2025 Lucas Oil Pittsburgher at Pittsburgh's Pennsylvania Motor Speedway

Josh Richards Breaks Down First Feature Start In Three Years

Josh Richards Breaks Down First Feature Start In Three Years

Josh Richards ran inside the top-10 before a flat tire in Friday's 17th-place finish at Pittsburgh's PA Motor Speedway.

Oct 4, 2025 by Kevin Kovac
null

The finish wasn’t what Josh Richards wanted in his first feature start in nearly three years. The vibe the outing gave him, though, was undeniable.

“It felt good,” Richards said after a flat tire relegated him to a 17th-place finish in Friday night’s 30-lap Pittsburgher 100 preliminary feature at Pittsburgh’s Pennsylvania Motor Speedway. “I feel like it’s been a solid day.”

The 37-year-old native of Shinnston, W.Va., was looking to put in a full evening of action after his initial comeback attempt — Aug. 29 at Lernerville Speedway in Sarver, Pa. — was ended quickly by terminal engine problems in his Rocket Chassis house car team entry midway through a heat race. He accomplished his objective and looked respectable doing it, timing fourth-fastest in his qualifying group, finishing second to Lucas Oil Late Model Dirt Series points leader Ricky Thornton Jr. in the fourth heat and running at the back end of the top 10 in the headliner until pitting during a lap-20 caution period.

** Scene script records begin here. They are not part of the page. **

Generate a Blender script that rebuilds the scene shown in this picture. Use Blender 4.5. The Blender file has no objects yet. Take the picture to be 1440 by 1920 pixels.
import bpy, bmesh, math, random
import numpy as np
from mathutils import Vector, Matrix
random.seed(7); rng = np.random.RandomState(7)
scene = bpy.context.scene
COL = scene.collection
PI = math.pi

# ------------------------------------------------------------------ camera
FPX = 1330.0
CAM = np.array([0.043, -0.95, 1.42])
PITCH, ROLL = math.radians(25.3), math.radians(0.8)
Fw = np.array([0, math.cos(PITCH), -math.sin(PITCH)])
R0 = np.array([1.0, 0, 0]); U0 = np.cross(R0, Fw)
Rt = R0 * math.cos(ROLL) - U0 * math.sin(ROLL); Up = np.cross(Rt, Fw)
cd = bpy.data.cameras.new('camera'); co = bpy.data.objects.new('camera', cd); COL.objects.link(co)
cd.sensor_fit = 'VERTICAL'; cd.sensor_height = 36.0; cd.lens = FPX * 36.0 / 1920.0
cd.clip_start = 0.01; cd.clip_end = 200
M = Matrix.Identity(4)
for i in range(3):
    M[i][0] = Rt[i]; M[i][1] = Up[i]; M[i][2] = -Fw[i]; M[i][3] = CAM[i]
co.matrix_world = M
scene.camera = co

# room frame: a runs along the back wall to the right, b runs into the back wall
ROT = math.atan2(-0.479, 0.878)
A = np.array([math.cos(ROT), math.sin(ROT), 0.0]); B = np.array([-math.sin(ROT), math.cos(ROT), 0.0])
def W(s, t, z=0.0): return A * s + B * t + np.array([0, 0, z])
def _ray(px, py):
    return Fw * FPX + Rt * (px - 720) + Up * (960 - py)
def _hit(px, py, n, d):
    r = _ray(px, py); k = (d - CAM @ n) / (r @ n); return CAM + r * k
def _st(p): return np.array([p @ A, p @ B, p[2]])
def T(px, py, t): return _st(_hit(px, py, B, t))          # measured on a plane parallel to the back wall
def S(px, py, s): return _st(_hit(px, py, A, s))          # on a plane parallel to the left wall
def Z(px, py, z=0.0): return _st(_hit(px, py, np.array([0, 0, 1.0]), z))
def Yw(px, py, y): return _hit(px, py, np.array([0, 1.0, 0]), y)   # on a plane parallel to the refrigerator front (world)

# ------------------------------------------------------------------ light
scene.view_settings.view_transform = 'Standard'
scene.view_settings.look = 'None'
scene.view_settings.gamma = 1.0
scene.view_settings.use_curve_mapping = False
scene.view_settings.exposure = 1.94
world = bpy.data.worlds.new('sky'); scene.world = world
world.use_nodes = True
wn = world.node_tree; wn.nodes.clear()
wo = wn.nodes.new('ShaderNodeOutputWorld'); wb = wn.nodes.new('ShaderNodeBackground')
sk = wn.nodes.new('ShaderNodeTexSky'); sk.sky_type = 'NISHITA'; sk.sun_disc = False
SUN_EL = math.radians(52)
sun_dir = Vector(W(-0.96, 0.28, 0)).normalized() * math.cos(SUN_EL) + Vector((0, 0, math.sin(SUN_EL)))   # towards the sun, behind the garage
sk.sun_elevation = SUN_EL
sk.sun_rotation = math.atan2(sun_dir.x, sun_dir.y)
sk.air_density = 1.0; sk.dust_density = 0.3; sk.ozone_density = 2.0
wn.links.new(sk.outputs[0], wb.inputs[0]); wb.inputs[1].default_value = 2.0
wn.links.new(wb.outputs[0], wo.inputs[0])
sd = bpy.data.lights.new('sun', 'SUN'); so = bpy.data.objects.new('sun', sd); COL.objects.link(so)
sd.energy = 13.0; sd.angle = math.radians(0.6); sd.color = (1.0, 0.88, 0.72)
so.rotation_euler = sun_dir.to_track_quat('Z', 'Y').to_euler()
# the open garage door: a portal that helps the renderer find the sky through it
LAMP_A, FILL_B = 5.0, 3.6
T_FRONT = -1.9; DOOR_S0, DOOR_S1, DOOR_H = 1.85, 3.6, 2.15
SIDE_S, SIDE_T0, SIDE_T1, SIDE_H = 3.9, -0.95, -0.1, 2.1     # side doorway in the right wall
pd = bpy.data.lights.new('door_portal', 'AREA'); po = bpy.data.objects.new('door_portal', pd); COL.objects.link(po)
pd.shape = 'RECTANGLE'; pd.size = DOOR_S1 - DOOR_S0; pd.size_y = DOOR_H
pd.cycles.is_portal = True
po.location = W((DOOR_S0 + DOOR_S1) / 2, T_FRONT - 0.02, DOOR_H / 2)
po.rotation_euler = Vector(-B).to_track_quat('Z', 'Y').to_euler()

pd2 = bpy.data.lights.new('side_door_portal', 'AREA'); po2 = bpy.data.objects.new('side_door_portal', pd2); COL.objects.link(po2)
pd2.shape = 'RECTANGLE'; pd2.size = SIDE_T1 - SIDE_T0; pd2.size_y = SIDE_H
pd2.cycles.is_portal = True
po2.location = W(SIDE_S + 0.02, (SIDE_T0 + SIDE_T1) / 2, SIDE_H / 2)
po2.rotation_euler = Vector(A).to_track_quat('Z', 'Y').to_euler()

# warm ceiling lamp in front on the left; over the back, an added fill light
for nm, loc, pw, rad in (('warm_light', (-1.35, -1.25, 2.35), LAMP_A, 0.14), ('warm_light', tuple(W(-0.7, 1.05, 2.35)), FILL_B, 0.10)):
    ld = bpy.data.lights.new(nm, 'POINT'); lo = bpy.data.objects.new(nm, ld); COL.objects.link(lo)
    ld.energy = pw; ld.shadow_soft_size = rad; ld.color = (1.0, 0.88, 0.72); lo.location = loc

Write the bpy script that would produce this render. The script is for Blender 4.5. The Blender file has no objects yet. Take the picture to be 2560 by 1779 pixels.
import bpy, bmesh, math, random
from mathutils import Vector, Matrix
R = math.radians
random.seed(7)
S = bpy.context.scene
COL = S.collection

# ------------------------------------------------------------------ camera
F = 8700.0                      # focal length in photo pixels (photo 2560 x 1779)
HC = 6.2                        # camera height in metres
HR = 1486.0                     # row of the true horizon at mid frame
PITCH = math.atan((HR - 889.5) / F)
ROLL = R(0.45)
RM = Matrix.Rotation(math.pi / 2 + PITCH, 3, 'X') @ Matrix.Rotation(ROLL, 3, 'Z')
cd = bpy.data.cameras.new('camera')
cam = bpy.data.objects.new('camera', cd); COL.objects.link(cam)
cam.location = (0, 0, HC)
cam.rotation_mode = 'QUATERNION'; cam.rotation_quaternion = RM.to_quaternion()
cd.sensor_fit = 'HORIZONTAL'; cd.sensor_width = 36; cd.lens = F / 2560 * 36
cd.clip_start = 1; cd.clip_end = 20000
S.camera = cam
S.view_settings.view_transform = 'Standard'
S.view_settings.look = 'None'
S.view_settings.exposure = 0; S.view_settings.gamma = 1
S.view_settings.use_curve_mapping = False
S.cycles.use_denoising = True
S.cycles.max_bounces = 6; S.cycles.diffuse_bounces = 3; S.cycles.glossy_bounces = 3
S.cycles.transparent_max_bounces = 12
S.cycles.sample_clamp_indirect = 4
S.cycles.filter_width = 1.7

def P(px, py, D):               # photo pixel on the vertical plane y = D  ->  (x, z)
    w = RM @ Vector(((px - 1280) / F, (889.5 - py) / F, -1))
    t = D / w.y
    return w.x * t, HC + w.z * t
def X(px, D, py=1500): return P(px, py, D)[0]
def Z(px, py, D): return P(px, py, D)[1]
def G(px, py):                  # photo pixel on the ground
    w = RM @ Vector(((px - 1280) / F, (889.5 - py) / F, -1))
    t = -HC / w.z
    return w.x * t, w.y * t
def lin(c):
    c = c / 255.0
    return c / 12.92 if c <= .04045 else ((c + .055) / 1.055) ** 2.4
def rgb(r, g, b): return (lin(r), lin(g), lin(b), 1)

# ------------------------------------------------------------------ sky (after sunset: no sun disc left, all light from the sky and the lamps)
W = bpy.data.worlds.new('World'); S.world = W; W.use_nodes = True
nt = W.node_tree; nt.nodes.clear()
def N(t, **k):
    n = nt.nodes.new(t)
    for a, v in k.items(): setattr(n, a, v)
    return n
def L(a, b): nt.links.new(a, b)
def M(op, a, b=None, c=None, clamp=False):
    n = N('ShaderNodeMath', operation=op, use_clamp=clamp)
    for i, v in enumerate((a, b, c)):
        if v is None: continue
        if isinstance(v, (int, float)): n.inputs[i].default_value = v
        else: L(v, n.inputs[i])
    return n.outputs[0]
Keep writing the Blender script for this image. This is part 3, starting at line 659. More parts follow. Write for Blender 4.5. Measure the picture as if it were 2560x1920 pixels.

Richards put in his laps to knock off any rust he wasn’t able to wipe away in his abbreviated Lernerville appearance.

“I felt not too bad in the heat race, although, you know, it always helps to qualify good, so that definitely makes it easier, to kind of start up front with a clean track,” Richards said. “In the feature I felt pretty solid there and got a rhythm going. I felt like I was actually catching (eventual sixth-place finisher) Carson Ferguson and (fifth-place finisher Jonathan) Davenport on that long green, and then once the caution came out (on lap 14), we were just getting banged around back there a little bit (on the restart) and I got a flat left-front.”

The contact Richards absorbed following the caution also caved in the left-side door on his Rocket XR1.2 machine, but Rocket1 team member Austin Hargrove was hard at work straightening the damage immediately after the feature. Richards stood nearby thinking about Saturday’s 70-lap, $50,000-to-win finale.

“Hopefully we can get in the race tomorrow and run all the laps and make changes and just get more comfortable,” Richards said before adding that his biggest takeaway from the night was that he’s “out of race shape.”

“My body is not used to it,” he said. “My neck is sore, and everything else. After the heat race, I was so out of breath, I’m, like, ‘Uh …’”

The five-time national champion who walked away from competition following the 2022 season also noted that he was very happy to be back at PPMS, a half-mile oval that holds a special place in his heart.

“This is my number one track,” said Richards, who debuted at PPMS as a 16-year-old early in his rookie 2004 season and won the Pittsburgher finale in 2007 and ’16. “There’s no place that drives like it. It’s just a lot of fun, and there’s a lot of nostalgia, too.

“This place, I don’t know, there’s just something about it that’s different. Watching (Rocket Chassis co-owner Steve) Baker race here when I was a kid, the old halogen lights … I just love coming here.”